Common practice in this environment has included the use of 100-mesh sand pumped ahead of the planned hydraulic fracture to minimize the effect of fluid loss. Typically, this methodology has relative success from the viewpoint of job execution and leak-off control; however, this can reduce the conductivity of vugular spaces within the natural fracture/fissure and rock matrix conductivity, and therefore may influence potential production from the reservoir.

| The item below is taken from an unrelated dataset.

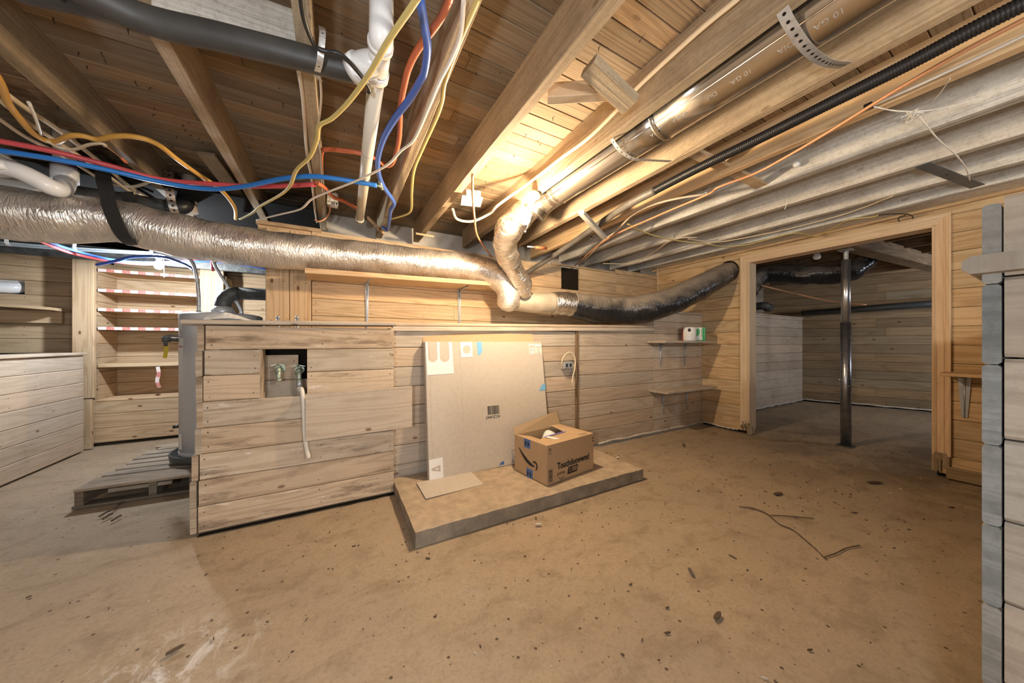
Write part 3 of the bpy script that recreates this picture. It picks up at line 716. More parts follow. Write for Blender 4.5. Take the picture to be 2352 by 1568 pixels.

It is expected that dilation of the natural fracture and subsequent propping with the placed 100-mesh natural sand is evident for existing open natural fractures. Consequently, there will be losses to the secondary porosity conductivity and the potential ultimate reduction of production of the reservoir. To minimize this effect, a fully self-degrading particulate derived from a natural polylactide polymer (PLA) was used to control the natural fissure interactions and subsequently minimize fluid loss during the induced hydraulic fracturing operation. Since the fully self-degrading particulate-derived PLA technology can control fluid loss into naturally fractured reservoirs while ultimately keeping clean and open fractures without losses in permeability post-induced frac operation, the paper documents the use of three fixed numbers of PLA slugs, pumped ahead of a fracturing stimulation alternating among 1) biodegradable particulates, 2) mixing in defined proportions of 100-mesh proppant particulates, and 3) biodegradable particulates, to allow temporarily plugging the natural fracture spaces without conductivity loss when the fracturing operation is complete. Author informs that the 3 steps of slugs can be reaped with the same fluids anytime that magnitude of Natural Fissures "NF" shows as high density and dips, it is possible increase and or decrease the PLA and natural sand concentrations and volume. The biodegradable particulates completely degrade within a few hours and subsequently leave the natural fracture with fully open, clean pathways for optimum hydrocarbon production potential.